So Many Weird Grammar Moods Give Me the Blues

Weird moods such as…

As do weird modern remakes of classic Moody Blues mood music…



12 thoughts on “So Many Weird Grammar Moods Give Me the Blues”

  1. Woah, that video, though! Pink Floyd’s “The Wall” twisted art scenes come to mind, along with some of the more psychedelic 1970’s Sesame Street clips. Good choice of song to cover, so drastically changed as it is.

  2. And as for the grammar moods, I have never heard of any of that. I just write and don’t think much about the names of the tools. “Hand me that screwdriver. No, not the one with a flat tip, the one with a plus-sign tip.”

  3. I think it’s odd. We admonish writers to find their voice, and grammar apps try to strip that voice away. Now I have to go cleanse my eyes and ears from ten seconds of that video. Desecrating a Moody Blues song? Unthinkable.

  4. This is putting me in a mood.

    The funny thing is that if they just called them grammar MODES, it would make more sense to me. Anyone who’s studied other languages has had to grapple with figuring out these modes (well, some of them, at least) in those languages. It’s only in your native tongue that you do it without thinking and therefore it’s easy to assume the types don’t matter. But if someone uses the wrong one on you, it will definitely sound wrong, even if you have no idea what grammar term to call it.

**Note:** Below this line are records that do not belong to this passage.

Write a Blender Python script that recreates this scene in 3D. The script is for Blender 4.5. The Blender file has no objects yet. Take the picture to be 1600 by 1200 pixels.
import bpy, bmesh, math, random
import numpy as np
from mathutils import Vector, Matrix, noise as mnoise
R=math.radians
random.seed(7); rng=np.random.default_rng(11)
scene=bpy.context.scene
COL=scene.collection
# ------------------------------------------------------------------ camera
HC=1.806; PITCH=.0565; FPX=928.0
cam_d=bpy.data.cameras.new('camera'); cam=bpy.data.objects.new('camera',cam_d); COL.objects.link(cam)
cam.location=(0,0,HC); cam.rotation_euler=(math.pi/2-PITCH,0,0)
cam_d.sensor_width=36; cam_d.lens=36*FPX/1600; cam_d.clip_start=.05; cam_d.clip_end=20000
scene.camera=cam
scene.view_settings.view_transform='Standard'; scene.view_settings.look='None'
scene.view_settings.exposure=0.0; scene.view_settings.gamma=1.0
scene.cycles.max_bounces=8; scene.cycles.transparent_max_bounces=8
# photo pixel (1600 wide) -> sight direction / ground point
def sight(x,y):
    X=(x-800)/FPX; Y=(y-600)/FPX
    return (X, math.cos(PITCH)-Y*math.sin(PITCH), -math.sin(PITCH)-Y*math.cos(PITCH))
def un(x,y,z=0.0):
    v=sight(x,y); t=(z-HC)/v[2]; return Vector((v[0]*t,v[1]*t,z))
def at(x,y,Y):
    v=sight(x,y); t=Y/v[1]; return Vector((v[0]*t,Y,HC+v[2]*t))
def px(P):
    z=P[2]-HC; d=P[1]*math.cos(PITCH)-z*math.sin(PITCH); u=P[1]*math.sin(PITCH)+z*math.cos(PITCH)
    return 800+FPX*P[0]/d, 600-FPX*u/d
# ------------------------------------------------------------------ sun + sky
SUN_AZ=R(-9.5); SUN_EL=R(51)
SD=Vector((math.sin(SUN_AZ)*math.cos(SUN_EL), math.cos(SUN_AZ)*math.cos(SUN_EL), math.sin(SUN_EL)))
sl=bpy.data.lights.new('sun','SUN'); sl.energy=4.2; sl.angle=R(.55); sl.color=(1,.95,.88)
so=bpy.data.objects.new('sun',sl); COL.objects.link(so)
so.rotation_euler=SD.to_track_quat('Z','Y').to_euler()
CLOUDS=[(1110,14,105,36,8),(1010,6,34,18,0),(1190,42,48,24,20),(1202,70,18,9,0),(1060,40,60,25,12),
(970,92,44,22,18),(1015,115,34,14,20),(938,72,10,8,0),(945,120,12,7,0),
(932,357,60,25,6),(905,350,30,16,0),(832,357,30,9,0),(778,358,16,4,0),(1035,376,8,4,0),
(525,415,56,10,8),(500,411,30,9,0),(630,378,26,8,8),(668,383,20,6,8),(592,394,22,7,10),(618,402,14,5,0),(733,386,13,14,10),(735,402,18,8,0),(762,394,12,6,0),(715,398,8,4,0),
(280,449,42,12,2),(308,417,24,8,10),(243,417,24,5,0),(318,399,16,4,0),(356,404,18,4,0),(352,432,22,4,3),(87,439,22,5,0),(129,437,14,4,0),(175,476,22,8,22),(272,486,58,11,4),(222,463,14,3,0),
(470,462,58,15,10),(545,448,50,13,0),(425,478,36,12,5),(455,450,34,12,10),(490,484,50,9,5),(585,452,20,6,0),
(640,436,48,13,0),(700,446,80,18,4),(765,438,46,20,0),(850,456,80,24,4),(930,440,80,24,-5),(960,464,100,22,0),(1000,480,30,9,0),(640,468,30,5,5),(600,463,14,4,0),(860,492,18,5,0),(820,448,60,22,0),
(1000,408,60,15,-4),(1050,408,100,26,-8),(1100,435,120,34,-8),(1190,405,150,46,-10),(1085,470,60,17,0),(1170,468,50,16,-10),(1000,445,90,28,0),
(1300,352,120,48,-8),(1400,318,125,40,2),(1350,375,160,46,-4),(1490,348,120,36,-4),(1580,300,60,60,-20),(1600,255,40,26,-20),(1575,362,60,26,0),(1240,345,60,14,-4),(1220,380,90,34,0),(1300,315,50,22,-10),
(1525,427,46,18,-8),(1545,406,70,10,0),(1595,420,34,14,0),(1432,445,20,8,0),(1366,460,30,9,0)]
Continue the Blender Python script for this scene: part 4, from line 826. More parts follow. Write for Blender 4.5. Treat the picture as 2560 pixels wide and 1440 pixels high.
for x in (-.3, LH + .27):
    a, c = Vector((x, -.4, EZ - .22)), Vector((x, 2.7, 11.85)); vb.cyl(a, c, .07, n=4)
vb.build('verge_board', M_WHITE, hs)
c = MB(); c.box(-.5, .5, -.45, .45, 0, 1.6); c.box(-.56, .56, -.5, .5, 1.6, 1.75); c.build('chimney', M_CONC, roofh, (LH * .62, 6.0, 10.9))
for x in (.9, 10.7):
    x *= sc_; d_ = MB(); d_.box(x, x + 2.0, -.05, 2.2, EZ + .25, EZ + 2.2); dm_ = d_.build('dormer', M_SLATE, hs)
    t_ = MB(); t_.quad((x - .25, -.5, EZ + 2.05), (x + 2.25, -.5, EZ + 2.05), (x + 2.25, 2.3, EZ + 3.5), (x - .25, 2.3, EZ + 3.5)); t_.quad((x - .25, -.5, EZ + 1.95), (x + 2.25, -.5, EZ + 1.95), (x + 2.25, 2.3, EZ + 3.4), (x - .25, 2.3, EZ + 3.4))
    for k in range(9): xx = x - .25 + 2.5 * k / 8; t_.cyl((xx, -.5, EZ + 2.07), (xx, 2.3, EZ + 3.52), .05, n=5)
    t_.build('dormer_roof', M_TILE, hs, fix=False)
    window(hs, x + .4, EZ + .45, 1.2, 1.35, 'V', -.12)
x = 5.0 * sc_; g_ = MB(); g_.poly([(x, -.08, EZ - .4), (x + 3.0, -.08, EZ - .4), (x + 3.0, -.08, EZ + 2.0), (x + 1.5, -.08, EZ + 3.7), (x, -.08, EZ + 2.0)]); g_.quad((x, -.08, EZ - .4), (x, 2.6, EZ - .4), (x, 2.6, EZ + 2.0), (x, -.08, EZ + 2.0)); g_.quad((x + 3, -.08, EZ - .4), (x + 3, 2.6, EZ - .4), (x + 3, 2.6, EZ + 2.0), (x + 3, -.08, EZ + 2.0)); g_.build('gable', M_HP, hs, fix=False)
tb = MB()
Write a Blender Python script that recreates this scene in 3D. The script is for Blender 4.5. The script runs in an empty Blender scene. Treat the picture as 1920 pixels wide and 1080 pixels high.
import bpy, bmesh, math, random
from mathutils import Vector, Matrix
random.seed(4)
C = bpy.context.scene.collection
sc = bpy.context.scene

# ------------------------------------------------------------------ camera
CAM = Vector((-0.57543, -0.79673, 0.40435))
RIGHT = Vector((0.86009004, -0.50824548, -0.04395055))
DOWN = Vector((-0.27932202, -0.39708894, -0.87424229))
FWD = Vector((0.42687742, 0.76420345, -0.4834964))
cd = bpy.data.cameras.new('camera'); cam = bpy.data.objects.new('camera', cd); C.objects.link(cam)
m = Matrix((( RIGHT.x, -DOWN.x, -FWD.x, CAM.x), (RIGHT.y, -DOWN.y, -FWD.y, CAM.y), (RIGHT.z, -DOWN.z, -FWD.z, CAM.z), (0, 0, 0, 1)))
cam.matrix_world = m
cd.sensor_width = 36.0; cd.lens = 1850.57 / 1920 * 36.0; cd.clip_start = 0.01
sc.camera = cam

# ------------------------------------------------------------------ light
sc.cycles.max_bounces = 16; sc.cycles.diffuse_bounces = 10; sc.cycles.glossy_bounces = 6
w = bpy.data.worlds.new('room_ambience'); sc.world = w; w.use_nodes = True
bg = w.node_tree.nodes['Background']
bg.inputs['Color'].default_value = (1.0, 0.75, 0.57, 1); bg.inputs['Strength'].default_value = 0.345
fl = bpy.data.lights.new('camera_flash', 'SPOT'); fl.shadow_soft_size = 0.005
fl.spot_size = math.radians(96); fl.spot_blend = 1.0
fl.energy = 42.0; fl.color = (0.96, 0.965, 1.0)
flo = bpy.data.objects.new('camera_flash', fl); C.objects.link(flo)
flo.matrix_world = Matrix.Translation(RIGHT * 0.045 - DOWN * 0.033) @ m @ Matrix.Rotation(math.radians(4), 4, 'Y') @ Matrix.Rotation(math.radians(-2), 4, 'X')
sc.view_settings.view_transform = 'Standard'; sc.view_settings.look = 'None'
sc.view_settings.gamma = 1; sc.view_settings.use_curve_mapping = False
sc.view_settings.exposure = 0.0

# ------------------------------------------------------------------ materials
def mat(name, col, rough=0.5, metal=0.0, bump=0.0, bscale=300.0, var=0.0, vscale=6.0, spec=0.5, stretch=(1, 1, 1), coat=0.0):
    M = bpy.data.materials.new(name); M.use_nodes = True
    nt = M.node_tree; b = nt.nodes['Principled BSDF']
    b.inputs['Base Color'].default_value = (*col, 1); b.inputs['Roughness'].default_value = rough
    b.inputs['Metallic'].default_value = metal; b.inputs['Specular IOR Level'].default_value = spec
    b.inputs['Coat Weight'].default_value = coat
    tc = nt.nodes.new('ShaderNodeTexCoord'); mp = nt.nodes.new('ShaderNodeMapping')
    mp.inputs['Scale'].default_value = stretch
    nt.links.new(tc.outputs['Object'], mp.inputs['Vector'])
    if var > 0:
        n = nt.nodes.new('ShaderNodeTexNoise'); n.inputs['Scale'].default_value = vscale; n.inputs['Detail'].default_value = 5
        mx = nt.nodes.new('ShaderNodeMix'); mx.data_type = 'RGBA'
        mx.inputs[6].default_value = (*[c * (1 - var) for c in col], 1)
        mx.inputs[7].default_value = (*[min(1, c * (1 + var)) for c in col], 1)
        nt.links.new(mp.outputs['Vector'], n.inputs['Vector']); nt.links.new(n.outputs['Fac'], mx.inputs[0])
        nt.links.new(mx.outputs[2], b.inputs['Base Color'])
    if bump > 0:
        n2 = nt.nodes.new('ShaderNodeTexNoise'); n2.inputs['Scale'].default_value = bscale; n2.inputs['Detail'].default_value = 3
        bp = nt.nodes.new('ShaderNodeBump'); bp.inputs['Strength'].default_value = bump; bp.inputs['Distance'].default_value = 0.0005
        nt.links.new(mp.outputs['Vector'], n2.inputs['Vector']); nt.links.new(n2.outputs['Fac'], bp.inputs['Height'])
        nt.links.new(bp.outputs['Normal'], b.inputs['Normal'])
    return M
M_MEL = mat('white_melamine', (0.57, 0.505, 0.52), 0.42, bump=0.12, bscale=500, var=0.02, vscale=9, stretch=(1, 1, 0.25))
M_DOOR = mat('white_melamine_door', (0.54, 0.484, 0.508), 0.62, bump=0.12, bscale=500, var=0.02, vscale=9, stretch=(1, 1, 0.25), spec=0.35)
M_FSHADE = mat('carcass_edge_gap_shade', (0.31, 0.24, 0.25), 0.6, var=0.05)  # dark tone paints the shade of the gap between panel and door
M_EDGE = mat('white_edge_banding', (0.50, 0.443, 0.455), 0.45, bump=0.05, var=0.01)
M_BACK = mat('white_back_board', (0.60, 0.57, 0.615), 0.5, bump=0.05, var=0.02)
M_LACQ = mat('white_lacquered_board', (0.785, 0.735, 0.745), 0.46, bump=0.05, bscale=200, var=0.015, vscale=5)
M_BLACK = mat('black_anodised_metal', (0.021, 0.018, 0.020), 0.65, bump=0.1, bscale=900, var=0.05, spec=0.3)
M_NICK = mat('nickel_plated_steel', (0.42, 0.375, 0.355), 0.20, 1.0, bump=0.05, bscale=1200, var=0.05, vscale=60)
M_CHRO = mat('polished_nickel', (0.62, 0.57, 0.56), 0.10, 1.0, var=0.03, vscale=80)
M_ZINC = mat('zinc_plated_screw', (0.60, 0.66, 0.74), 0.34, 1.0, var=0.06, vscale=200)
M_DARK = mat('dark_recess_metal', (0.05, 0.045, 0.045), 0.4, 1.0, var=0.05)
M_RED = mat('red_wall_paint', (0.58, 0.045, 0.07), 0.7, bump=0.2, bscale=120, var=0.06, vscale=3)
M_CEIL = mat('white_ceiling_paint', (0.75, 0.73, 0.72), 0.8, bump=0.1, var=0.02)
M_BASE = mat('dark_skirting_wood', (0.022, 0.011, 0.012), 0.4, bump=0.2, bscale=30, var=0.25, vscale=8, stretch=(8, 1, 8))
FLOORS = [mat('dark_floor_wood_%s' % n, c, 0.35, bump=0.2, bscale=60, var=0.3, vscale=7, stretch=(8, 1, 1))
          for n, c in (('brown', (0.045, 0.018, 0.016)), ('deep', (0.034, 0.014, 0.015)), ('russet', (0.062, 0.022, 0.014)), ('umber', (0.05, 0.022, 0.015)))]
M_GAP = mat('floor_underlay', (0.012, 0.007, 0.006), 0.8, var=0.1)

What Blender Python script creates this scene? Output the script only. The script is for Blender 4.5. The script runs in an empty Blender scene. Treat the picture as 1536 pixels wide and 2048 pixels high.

    • Intellectuals such as yourself always seem to prefer more specific/precise terminology; hence your preference for modes instead of moods. Whereas less-than-intellectuals such as myself always seem to prefer more general/vague language. It gives us much more wiggle room to hide our intellectual deficits. Also, I just think it’s fun that grammar is so weirdly moody. 🙂

      • Funny, I didn’t think of that as being about the precision (although you’re right about my love of specific terminology, lol). It’s just weird that grammar has *moods* as though it cares about whether something was happening or it about to be happening or would have happened if not for some other circumstance. It makes grammar seem much more artsy and angsty than I normally think of it. More… French, somehow.

  5. It’s a long list, but the pseudointerrogative absolute is missing.

    She says “Would you like to visit my parents over the long weekend?”

    He displays his understanding of this tricky mood/mode by voicing instantaneous assent.